Saturday, September 5, 2015

Europe’s Old and New Frontiers

August 31, 2015

The first, with its challenging pronunciation, is the border between Budapest, Hungary and Vienna, Austria, where a truck with the bodies of about seventy suffocated migrants was found over the weekend. The second is the first city in Italy that the traveller on the main highway from Monaco, France comes to, although it is about ten kilometers from the actual border we see on television, where migrants who have crossed the Mediter-ranean heading for France are stopped by French authorities, forcing them onto the huge boulders that line the shore against flooding. Seventy years after World War II, both of these frontiers had become nominal in a Europe that had at least become whole, and now, suddenly, they risk reopening old wounds.
I know both of these borders crossings well, having lived in both Eastern and Wester Europe for several periods of two-plus decades.  I travelled the first by car many times when I lived in Budapest, which was behind the Iron Curtain at the time, on my way to Western Europe, where I still had ties.  That border in the middle of a wooded area, could seem foreboding, the road barred by what looked like a very thick log, just under a watch tower.   I crossed it in 1971, with my Hungarian husband and two small children, on the way to a flight from Amsterdam to Philadelphia, where my mother awaited our visit.  At that time, even the most organized of travelers would be slightly apprehensive, wondering whether some paper or other might be missing. In the eighties, when I went to pick up some things in Budapest, it had already become a major highway as part of a UNDP plan to link Europe to Asia and Africa.
As for St Louis, or San Luigi, just a building alongside the deep blue waters of the Mediterranean, I passed it many times during vacations from Paris in villages with spacious aristocratic summer retreats where those large boulders served as beaches for those who knew not to take the superhighway to Ventimiglia but rather the poorly maintained narrow road that hugged the coast between hothouses where roses for the entire world were grown.
I’m wondering what my friends along that coast are thinking these days, seeing their seemingly inviolable space overrun by swarthy, dusty escapees from wars their government failed to oppose on the other side of ‘Mare Nostrum’, the sea which Europe shares with Africa and the Middle East, but continues to think of as its own.
The mindlessness of Europe’s situation is mind-boggling: for decades it has ‘cooperated’ with former African colonies, but then allowed the United States to commit a vicious bombing campaign against Muammar Ghaddafi’s Libya, after befriending him for decades. Resolutely secular Europe thought nothing of turning Libya, one of the better run countries in Northern Africa, from a secular land to one divided into two warring religious camps, wedged between Egypt and Algeria, with southern borders touching Sudan, Niger and Chad, like a basket waiting to be filled with the desperate fleeing these areas to which Boko Haram/ISIS has spread from its base in Nigeria.
European governments have devised elaborate plans to combat Islamic terrorism, with no thought to the millions fleeing war, hunger, and terrorism on the opposite shore of ‘their’ sea.  Comfortable in their role of obedient subordinates (strange that we don’t hear the homey tag Uncle Sam anymore…) the brilliant men and women who pulled together to create a union of twenty-eight countries where war would no longer be a periodic scourge, accepted their status of American vassals without a second thought: after all, the powerful USSR could, conceivably decide to no longer be content with Eastern Europe and proceed to swallow Western Europe as well…….
As for the governments in Eastern Europe who chafed under Soviet control  - though much freer than their cousins in the West imagined - they never imagined that twenty-five years after the celebratory hacking of the Berlin Wall, they would find themselves building walls to keep brown people out. (The separation of Eastern  Europeans from the West was experienced as an unfair situation by populations who saw themselves as similar white Christians, and now barely 25 years after they have been accepted as equals, the European Union expects them to welcome brown people?!  Clearly, Eastern Europe has not yet had time to develop the one-world ethos that constitutes the bedrock of the European Union.)

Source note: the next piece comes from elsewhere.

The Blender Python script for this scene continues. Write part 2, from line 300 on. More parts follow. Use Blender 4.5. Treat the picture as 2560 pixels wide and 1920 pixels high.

In a situation that has not been seen since the end of World War II, thousands of brown men, women and children fleeing white aggression storm trains and demonstrate in holding areas, as seemingly helpless governments looks on. Twice in the twentieth century, the US came ‘gallantly’ to the rescue of Europe’s three dozen countries unable to make diplomacy work. But today’s monumental challenge results from a combination of American-led aggressions against Europe’s neighbors and its own lingering racism.